Impossible de parler d’un jeu de gestion issu du PC sans parler de l’interface. Celle-ci est assez complexe, avec de nombreux menus, et la navigation au pad (le tactile n’est pas supporté) n’est pas toujours optimisée, voire franchement pénible pour certaines tâches récurrentes, comme transférer beaucoup de nourriture à un groupe d’exploration. Il n’y a pas non plus de fiche de personnage, on doit aller dans l’inventaire pour voir leur état et leurs stats, et on ne peut pas les comparer facilement. Le résultat, c’est que les phases d’optimisation d’équipement peuvent prendre de très, très longues minutes.

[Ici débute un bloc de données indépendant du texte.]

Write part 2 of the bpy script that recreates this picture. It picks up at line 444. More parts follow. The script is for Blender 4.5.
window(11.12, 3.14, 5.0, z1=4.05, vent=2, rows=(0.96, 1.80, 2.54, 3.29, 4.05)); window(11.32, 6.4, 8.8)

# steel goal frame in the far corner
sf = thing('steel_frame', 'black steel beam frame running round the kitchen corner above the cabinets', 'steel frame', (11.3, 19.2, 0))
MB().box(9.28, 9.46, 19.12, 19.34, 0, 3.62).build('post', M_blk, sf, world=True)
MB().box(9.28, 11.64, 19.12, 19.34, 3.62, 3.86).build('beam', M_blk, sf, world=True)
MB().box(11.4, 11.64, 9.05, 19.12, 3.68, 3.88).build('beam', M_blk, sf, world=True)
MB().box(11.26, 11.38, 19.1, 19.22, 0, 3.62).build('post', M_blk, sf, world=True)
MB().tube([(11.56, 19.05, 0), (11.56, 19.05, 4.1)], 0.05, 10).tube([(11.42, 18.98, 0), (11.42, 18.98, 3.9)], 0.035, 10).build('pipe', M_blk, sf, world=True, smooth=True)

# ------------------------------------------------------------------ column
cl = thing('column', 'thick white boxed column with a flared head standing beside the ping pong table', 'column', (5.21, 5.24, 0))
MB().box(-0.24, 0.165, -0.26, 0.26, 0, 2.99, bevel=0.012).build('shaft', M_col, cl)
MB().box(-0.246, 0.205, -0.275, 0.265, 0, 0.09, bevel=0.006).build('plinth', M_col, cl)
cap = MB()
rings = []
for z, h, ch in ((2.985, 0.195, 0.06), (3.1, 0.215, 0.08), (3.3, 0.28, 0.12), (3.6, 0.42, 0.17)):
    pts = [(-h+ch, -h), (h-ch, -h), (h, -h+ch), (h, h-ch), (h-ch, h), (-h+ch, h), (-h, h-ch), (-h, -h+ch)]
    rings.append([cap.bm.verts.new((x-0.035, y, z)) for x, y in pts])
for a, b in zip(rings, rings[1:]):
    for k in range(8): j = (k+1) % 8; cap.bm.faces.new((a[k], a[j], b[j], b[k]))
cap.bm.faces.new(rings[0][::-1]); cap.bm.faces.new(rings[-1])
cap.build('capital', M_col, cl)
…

On s’y habitue, on s’en sort, mais si vous le pouvez, jouez-y plutôt sur PC.
Enfin, quelques petits problèmes en vrac : il y a un bug sur la gestion des manettes au premier lancement du jeu (quittez puis relancez-le) ; le son est très bas même avec les curseurs à fond ; et les traductions en français « par la communauté » sont absolument atroces.
En dépit de l’interface un peu pénible, Thea The Awakening propose une expérience assez unique et originale, dans un monde qu’on a envie d’explorer alors qu’il a envie de nous détruire, et devrait vous happer quelques heures, en fonction de votre appréciation des jeux où vous devez tout comprendre par vous-même.